Microservices data retrieve


good day i read some books about microservices architecture, but i still have question.. One of them is about situation when you need to retrieve data about some entities, which connected with other... for example: we have order and user microservices, for example each order have some information about user and customer wants to retrieve user orders so i see three ways to achieve this:

  1. Client app makes request to orders microserve and after makes n request to users microservice to retrieve user info the order
  2. Client app makes request to orders mircoservice which make inter-request to users microservices
  3. Orders microservice db store necessary information about user

For first case - it is complex for client app to construct and aggregate data together from two sources (orders and users)

For second case - if we have more than two microservices then total request time will grow

For third case connected with data consistent problem (user changed data, but order service db does not update yet)

which case is most used?

and small question #2 - in case of microservice and web api application - each microservice contains only one or maybe two controllers?


Solution

  • To answer to your all three cases, it will purely depend on microservices architecture.

    First case -> According to this case, your client have to make consolidated response by making call to different microservices.
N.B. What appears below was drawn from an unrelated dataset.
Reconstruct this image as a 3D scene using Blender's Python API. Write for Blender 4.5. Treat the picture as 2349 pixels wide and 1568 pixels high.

This is the overhead for client which is bad architectural approach.

    Second case -> This is good approach compared to first one. If you have independent database/tables (without any direct relation) then this would be good approach. Just you have to store references for orderId/userId in respective tables to get these details. Your total request time will group but your user module will work independently of order modules. With this approach you will achieve loose coupling.

    Third case -> If you don't have different databases for each microservices then this would be your best approach as it will reduce number of calls to database as well as to other microservice. You can get direct details by implementing service methods for each required model.

    which case is most used?

    Ans. I don't think any one uses first approach as its not good practice. If you have different databases for different microservices then second case would be your answer. If you have single database then you go ahead with third case as well. But your service layer code will be duplicated over different microservices.

    In case of microservice and web api application - each microservice contains only one or maybe two controllers?

    There is no standard for number of controllers in each microservice. It will depend on size of microservice and responsibilities performed by that microservice.